Public-Sector Unions: the Definition of Corruption

This is another one of those concepts that modern Democrats just can’t seem to grasp, whereas their liberal heroes from decades ago understood it quite clearly:

Quoting James Sherk:

"It is impossible to bargain collectively with the government."

That wasn’t Newt Gingrich, or Ron Paul, or Ronald Reagan talking.  That was George Meany -- the former president of the A.F.L.-C.I.O -- in 1955.  Government unions are unremarkable today, but the labor movement once thought the idea absurd.

The founders of the labor movement viewed unions as a vehicle to get workers more of the profits they help create.  Government workers, however, don’t generate profits.  They merely negotiate for more tax money.  When government unions strike, they strike against taxpayers.  F.D.R. considered this "unthinkable and intolerable." ... Public sector unions insist on laws that serve their interests -- at the expense of the common good.

Public-sector unions are a clear-cut and blindingly obvious case of conflict of interest.  The government is supposed to provide services to the people in a cost-effective way, providing what’s necessary while extracting the least possible amount of money out of taxpayers.  The goal of a union is precisely the opposite: to extract as much money as possible out of the organization that it feeds on.

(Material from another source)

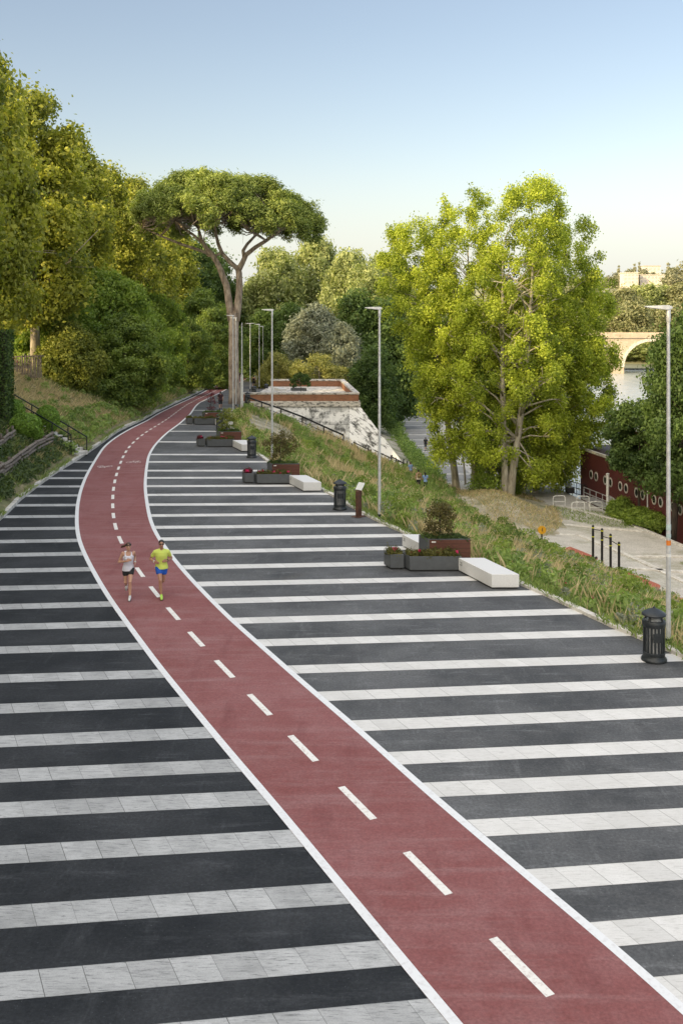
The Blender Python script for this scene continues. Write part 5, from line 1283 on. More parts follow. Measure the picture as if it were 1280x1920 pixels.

In the private sector, unions actually do work to some extent, because there is a built-in check on the union’s power: namely that the business or industry in question will go bankrupt when the union gets too greedy.  But in the public sector, the organization that the union is feeding on is the government itself -- funded by the taxpayers, the very people whose money they’re supposed to be spending frugally.  The union goal of enriching its members is in direct opposition to the government’s goal of not bankrupting the taxpayers and the nation.

Of course, bankrupting the nation is precisely what these public-sector unions are currently doing.  Cities and states nationwide are drowning in hundreds of billions of dollars of debt and unfunded liabilities, consisting largely of absurdly generous and entirely unrealistic public pensions.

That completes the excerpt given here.